In the framework of the field equations of the General Theory of Relativity, the simplest model of an accelerating expansion corresponds to a positive value of the cosmological constant, which is often attributed to the quantum vacuum itself exerting a negative pressure that repels gravitationally on large scales. More generally, the accelerating expansion is attributed to dark energy, which could be the cosmological constant, or a dynamical field with negative pressure, leading to an effective cosmological constant that could be time-varying. In such cases, it is theoretically possible that the cosmological constant need not remain positive, leaving open the possibility of a Big Crunch in a cosmic doomsday scenario. A Big Crunch is also still theoretically possible if Einstein's theory of general relativity turns out to be incorrect on large scales. The current evidence neither favors nor rules out dark energy, or modifications of general relativity, of a form that could halt or reverse an eternal expansion; it does, however set lower bounds on the soonest the universe could collapse (~ 42 billion years from now, or more than 24 billion years at the 95% confidence level, according to one group led by Andrei Linde).

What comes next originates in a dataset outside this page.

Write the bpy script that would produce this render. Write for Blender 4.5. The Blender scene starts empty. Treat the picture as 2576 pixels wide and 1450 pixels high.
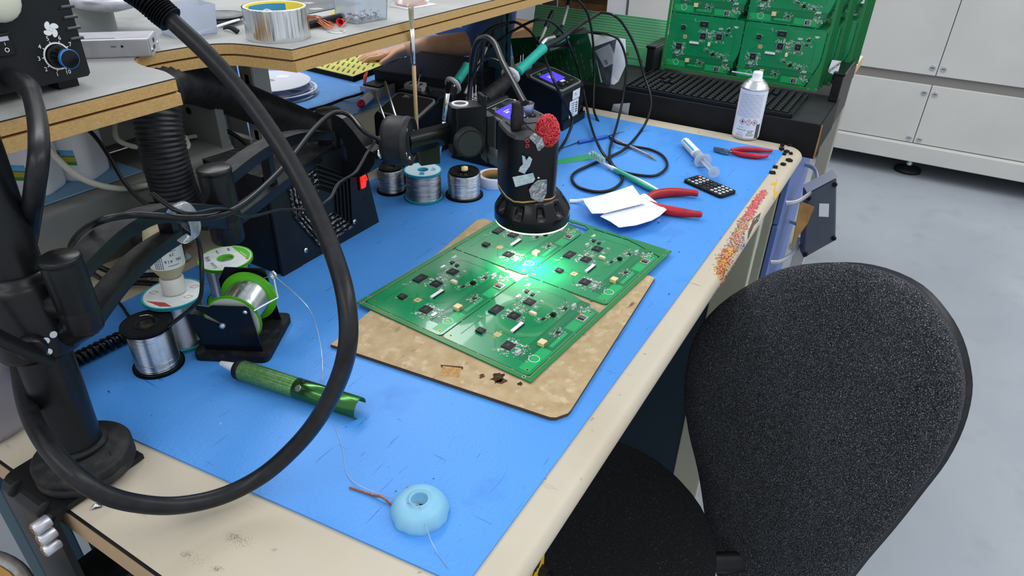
import bpy, math, random
from mathutils import Matrix, Vector, Euler
R=math.radians; PI=math.pi
random.seed(7)
SC=bpy.context.scene
COL=SC.collection
# ------------------------------------------------------------ camera, world, light, exposure
FPX=1725.91; CAMZ=1.25
_ro,_pi,_ya=0.02756844,-0.55217125,0.52016827
_f=Vector((math.cos(_ya)*math.cos(_pi),math.sin(_ya)*math.cos(_pi),math.sin(_pi)))
_r0=Vector((math.sin(_ya),-math.cos(_ya),0)); _u0=_r0.cross(_f)
CR=math.cos(_ro)*_r0+math.sin(_ro)*_u0; CU=-math.sin(_ro)*_r0+math.cos(_ro)*_u0; CF=_f
cd=bpy.data.cameras.new('camera'); cam=bpy.data.objects.new('camera',cd); COL.objects.link(cam)
cam.matrix_world=Matrix(((CR.x,CU.x,-CF.x,0),(CR.y,CU.y,-CF.y,0),(CR.z,CU.z,-CF.z,CAMZ),(0,0,0,1)))
cd.sensor_width=36; cd.lens=FPX/2576*36; cd.clip_start=.02; cd.clip_end=60
SC.camera=cam
SC.view_settings.view_transform='Standard'; SC.view_settings.look='None'
SC.view_settings.exposure=0.0; SC.view_settings.gamma=1; SC.view_settings.use_curve_mapping=False
w=bpy.data.worlds.new('room_air'); SC.world=w; w.use_nodes=True
w.node_tree.nodes['Background'].inputs[0].default_value=(.86,.93,1,1)
w.node_tree.nodes['Background'].inputs[1].default_value=.88
def area(name,loc,sx,sy,pw,col=(1,1,1),rot=(0,0,0)):
    l=bpy.data.lights.new(name,'AREA'); l.shape='RECTANGLE'; l.size=sx; l.size_y=sy; l.energy=pw; l.color=col
    o=bpy.data.objects.new(name,l); o.location=loc; o.rotation_euler=rot; COL.objects.link(o); return o
area('ceiling_light_above_bench',(1.3,-.9,2.75),2.6,.35,24,(1,.98,.95))
area('rear_fill_light',(2.1,2.1,2.75),2.6,.35,44,(.97,.98,1))  # fill lamp added out of view to brighten the rear bench and person
area('ceiling_light_near_cabinet',(2.9,-1.4,2.75),1.6,.6,20,(.95,.97,1))
area('ceiling_light_behind',(-1.2,.6,2.75),.5,2.2,16,(1,.98,.95))
# ------------------------------------------------------------ measuring helpers (points on real planes of the room)
def at(px,py,z=None,y=None,x=None):
    d=CR*((px-1288)/FPX)-CU*((py-725)/FPX)+CF
    if z is not None: s=(z-CAMZ)/d.z
    elif y is not None: s=y/d.y
    else: s=x/d.x
    return Vector((d.x*s,d.y*s,CAMZ+d.z*s))
def pr(p):
    v=Vector(p)-Vector((0,0,CAMZ)); return (1288+FPX*v.dot(CR)/v.dot(CF),725-FPX*v.dot(CU)/v.dot(CF))
def atd(px,py,dist):
    return Vector((0,0,CAMZ))+(CR*((px-1288)/FPX)-CU*((py-725)/FPX)+CF).normalized()*dist
def hgt(c,pyt):
    lo,hi=0,.6
    for _ in range(40):
        m_=(lo+hi)/2
        if pr(c+Vector((0,0,m_)))[1]>pyt: lo=m_
        else: hi=m_
    return lo
# ------------------------------------------------------------ materials
def lin(h):
    h=h.lstrip('#'); c=[int(h[i:i+2],16)/255 for i in (0,2,4)]
    return tuple([(v/12.92 if v<=.04045 else ((v+.055)/1.055)**2.4) for v in c])+(1,)
MATS={}
def mat(name,col,rough=.5,metal=0,col2=None,ns=0,bump=0,bs=200,spec=.5,trans=0,emit=0,alpha=1,coat=0,ior=1.45,lo=.4,hi=.6,det=4):
    if name in MATS: return MATS[name]
    m=bpy.data.materials.new(name); m.use_nodes=True; nt=m.node_tree; b=nt.nodes['Principled BSDF']
    b.inputs['Base Color'].default_value=lin(col); b.inputs['Roughness'].default_value=rough; b.inputs['Metallic'].default_value=metal
    b.inputs['Specular IOR Level'].default_value=spec if (max(lin(col)[:3])>.03 or metal) else .32; b.inputs['IOR'].default_value=ior
    b.inputs['Transmission Weight'].default_value=trans; b.inputs['Alpha'].default_value=alpha; b.inputs['Coat Weight'].default_value=coat
    if emit: b.inputs['Emission Color'].default_value=lin(col); b.inputs['Emission Strength'].default_value=emit
    if col2 or bump:
        tc=nt.nodes.new('ShaderNodeTexCoord')
    if col2:
        n=nt.nodes.new('ShaderNodeTexNoise'); n.inputs['Scale'].default_value=ns; n.inputs['Detail'].default_value=det
        r=nt.nodes.new('ShaderNodeValToRGB'); r.color_ramp.elements[0].color=lin(col); r.color_ramp.elements[1].color=lin(col2)
        r.color_ramp.elements[0].position=lo; r.color_ramp.elements[1].position=hi
        nt.links.new(tc.outputs['Object'],n.inputs['Vector']); nt.links.new(n.outputs['Fac'],r.inputs[0]); nt.links.new(r.outputs[0],b.inputs['Base Color'])
    if bump:
        n2=nt.nodes.new('ShaderNodeTexNoise'); n2.inputs['Scale'].default_value=bs; n2.inputs['Detail'].default_value=3
        bp=nt.nodes.new('ShaderNodeBump'); bp.inputs['Strength'].default_value=bump; bp.inputs['Distance'].default_value=.002
        nt.links.new(tc.outputs['Object'],n2.inputs['Vector']); nt.links.new(n2.outputs['Fac'],bp.inputs['Height']); nt.links.new(bp.outputs[0],b.inputs['Normal'])
    MATS[name]=m; return m
def mixspots(m,col,scale,th0,th1,kind='noise',stretch=None,seed=0,det=6):
    """lay a second colour over the base colour where a noise is high (wear, stains, scratches)"""
    nt=m.node_tree; b=nt.nodes['Principled BSDF']; bc=b.inputs['Base Color']
    tc=nt.nodes.new('ShaderNodeTexCoord'); mp=nt.nodes.new('ShaderNodeMapping'); mp.inputs['Location'].default_value=(seed*3.1,seed*1.7,seed)
    if stretch:
        mp.inputs['Scale'].default_value=stretch[:3]; mp.inputs['Rotation'].default_value=(0,0,stretch[3])
    nt.links.new(tc.outputs['Object'],mp.inputs[0])
    if kind=='noise':
        n=nt.nodes.new('ShaderNodeTexNoise'); n.inputs['Detail'].default_value=det; out=n.outputs['Fac']
    else:
        n=nt.nodes.new('ShaderNodeTexVoronoi'); n.feature='F1'; out=n.outputs['Distance']
    n.inputs['Scale'].default_value=scale; nt.links.new(mp.outputs[0],n.inputs['Vector'])
    mr=nt.nodes.new('ShaderNodeMapRange'); mr.inputs[1].default_value=th0; mr.inputs[2].default_value=th1; nt.links.new(out,mr.inputs[0])
    mx=nt.nodes.new('ShaderNodeMix'); mx.data_type='RGBA'
    nt.links.new(mr.outputs[0],mx.inputs[0])
    if bc.is_linked:
        s=bc.links[0].from_socket; nt.links.new(s,mx.inputs[6])
    else: mx.inputs[6].default_value=bc.default_value
    mx.inputs[7].default_value=lin(col); nt.links.new(mx.outputs[2],bc)
    return m
# ------------------------------------------------------------ mesh builder
def mtx(loc=(0,0,0),rot=(0,0,0),s=1):
    S=Matrix.Diagonal((s,s,s,1)) if not hasattr(s,'__len__') else Matrix.Diagonal((*s,1))
    return Matrix.Translation(loc)@Euler(rot).to_matrix().to_4x4()@S
def frame(o,z,x=None):
    z=Vector(z).normalized(); x=Vector(x) if x is not None else (Vector((1,0,0)) if abs(z.x)<.9 else Vector((0,1,0)))
    y=z.cross(x).normalized(); x=y.cross(z).normalized(); o=Vector(o)
    return Matrix(((x.x,y.x,z.x,o.x),(x.y,y.y,z.y,o.y),(x.z,y.z,z.z,o.z),(0,0,0,1)))
def smooth(pts,n=8,closed=False):
    P=[Vector(p) for p in pts]; out=[]; N=len(P)
    for i in range(N if closed else N-1):
        p0=P[(i-1)%N] if closed or i>0 else P[0]*2-P[1]; p1=P[i]; p2=P[(i+1)%N]; p3=P[(i+2)%N] if closed or i+2<N else P[-1]*2-P[-2]
        for k in range(n):
            t=k/n; out.append(.5*((2*p1)+(-p0+p2)*t+(2*p0-5*p1+4*p2-p3)*t*t+(-p0+3*p1-3*p2+p3)*t**3))
    if not closed: out.append(P[-1])
    return out
def rrect(w,h,r,n=4,cx=0,cy=0):
    o=[]
    for (sx,sy,a0) in ((1,1,0),(-1,1,90),(-1,-1,180),(1,-1,270)):
        for k in range(n+1):
            a=R(a0+90*k/n); o.append((cx+sx*(w/2-r)+r*math.cos(a),cy+sy*(h/2-r)+r*math.sin(a)))
    return o
def circ(r,n=24,cx=0,cy=0): return [(cx+r*math.cos(2*PI*k/n),cy+r*math.sin(2*PI*k/n)) for k in range(n)]
INV={}   # world matrices of the empties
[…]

Some well-known physicists have speculated that an advanced civilization could use a finite amount of energy to survive for an effectively infinite amount of time. The strategy is to have brief periods of activity, alternated by longer and longer periods of hibernation (see Dyson's eternal intelligence for more information).

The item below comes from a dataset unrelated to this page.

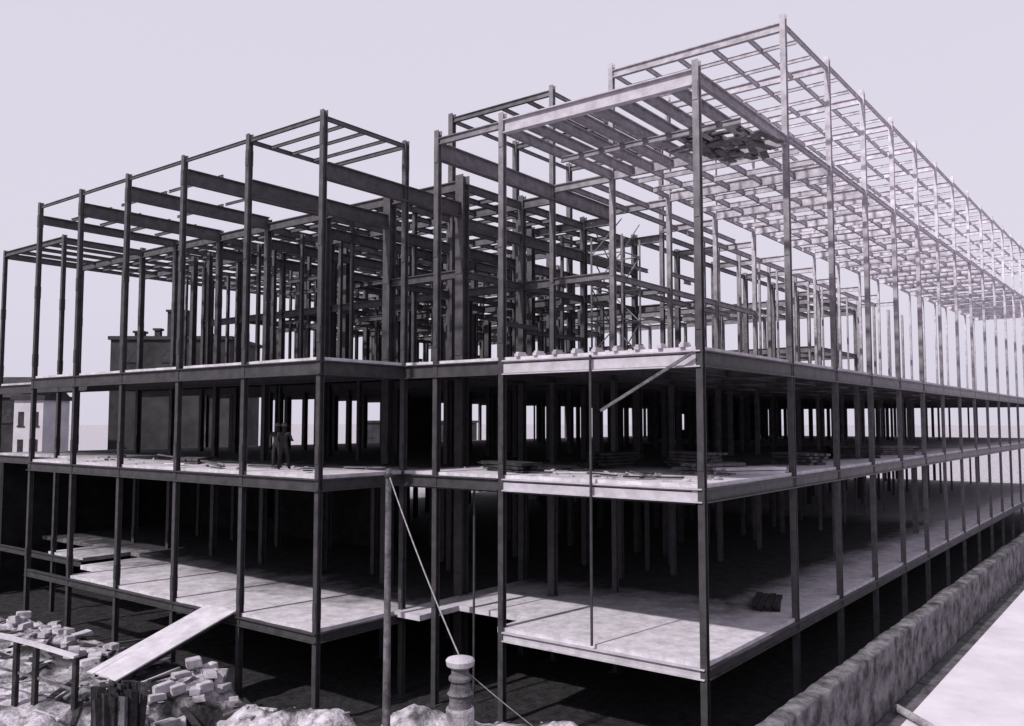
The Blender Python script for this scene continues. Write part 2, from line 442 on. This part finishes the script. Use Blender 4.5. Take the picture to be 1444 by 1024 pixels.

The reverse is true for a civilization finding itself in the middle of the Big Crunch. Here, an effectively infinite amount of subjective time can be extracted from the finite remaining time, using the enormous energy of the Crunch to "speed up" life faster than the limit is approaching. (see Frank J. Tipler's Omega point)
Even if possible in theory, it is not clear if a practical way to use those possibilities can be developed by any civilization, as advanced as it may be.